Sunday, March 25, 2012

Ranu Adhikari and Rabindranath (contd-3)


Rabindranath, too, replied in a long letter to Ranu Adhikari on 14th July, 1918, " I was full of sorrow when I read the letter written by you from the departing  train. Don't think me that I could not feel your sufferings. When your car was going away on  Wednesday and  I was sitting silently in the corner  of the  roof of my house in the evening , your  sufferings echoed  in me. I was wishing  you in my mind  that the divine sunshine be fallen on your tears-full-soft heart so that the lustre of beauty spreads throughout your life from one end to the other as the rainbow spreads over the rainy sky ." He added, " He, whom I have sacrificed myself , informs me  by  sending you as his messenger  to come to me  and the love and affection I have shown to you are nothing but the gesture shown, time to time, that He has accepted me. This is  my gift and with this I  work with double the inspiration I have, my tiredness subsides and my mind becomes illuminated.      
Formerly, Rabindranath wrote letters to Ranu as his girl pen-friend.whom he did not see- in those letters, he expressed his affection  and it was full of wit and fun -- he signed those letters as " Your  well-wisher, Sree Rabindranath Thakur". But after being acquainted personally, his letter was mixed with tune of sobriety , wit and fun and also wish for welfare and   attempt for charactreisation. And he changed the style of signature,  he replaced it to  , " Yours Rabidada" and then  changed to "Bhanudada " . 
Ranu in her first letter addressed him as " Dear Rabi Babu". Rabindranath objected to it by saying, " Whar do you want ? I hope you want that I donot address you by Sreemati Ranu -- but if you write me letters addressing  me as "Dear Rabi Babu", I shall not leave you scot free and address you as " Sreemati Ranu Devi". I shall not complain if you call me "Rabidada".
Ranu wrote in reply to this letter addressing him as "My Dear Rabidada",  explaining;
" Do you know, why I have written you "MY". The previous letter you have written to me ended with " Tomar Rabidada". Thus you became 'mine' that's why I have written "My". She also explained the use of the word "Dear", 
" When I first wrote you letter, you were "dear' to me but, might be, you were "Rabi Bau". Still I loved   you. Now, I love you much more than I do earlier.

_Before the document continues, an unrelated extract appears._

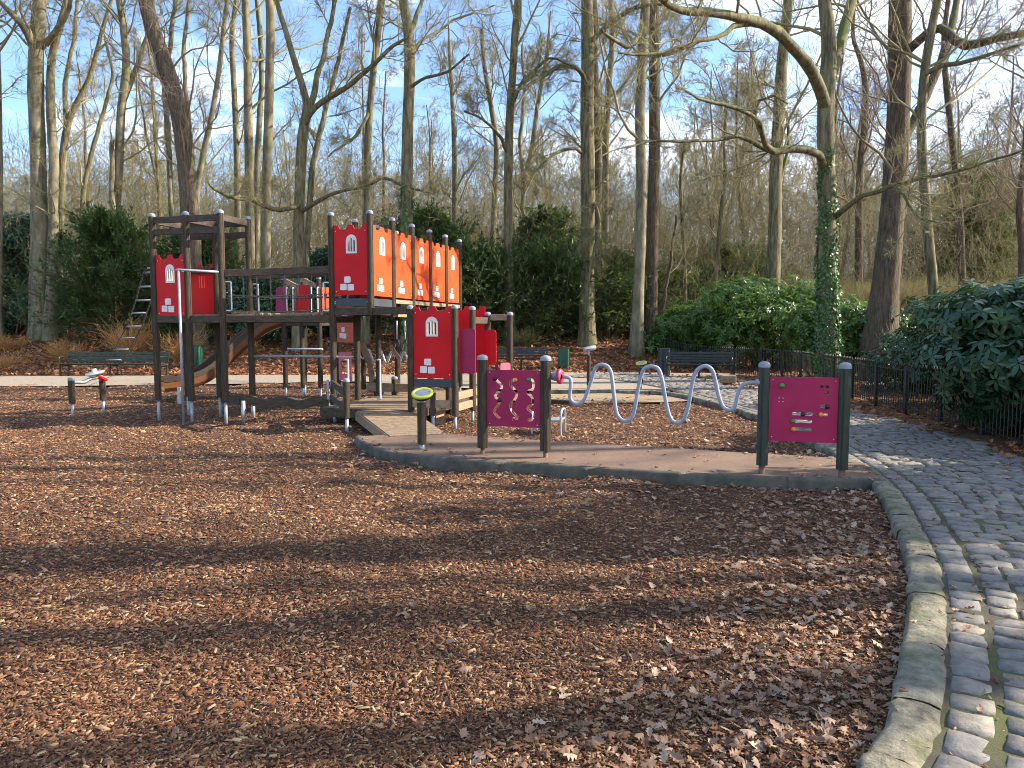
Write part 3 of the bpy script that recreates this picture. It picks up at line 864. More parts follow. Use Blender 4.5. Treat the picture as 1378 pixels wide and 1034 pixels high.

I wrote you 'dear' not as a courtesey word like English people. I used the word 'dear' as it is used in Bengali. I don't write 'dear' to any body else. You write dear many times in your poetry, is it a fault if I write 'dear'. It was unknown to me that 'dear' (priyo) is a courtesy woird used in letter-writing in Bengali. I write you 'dear', because your 'dear' to me. As you call your god 'dear', I use it in that style."
Rabindranath was vanquished by the inclusive evidence.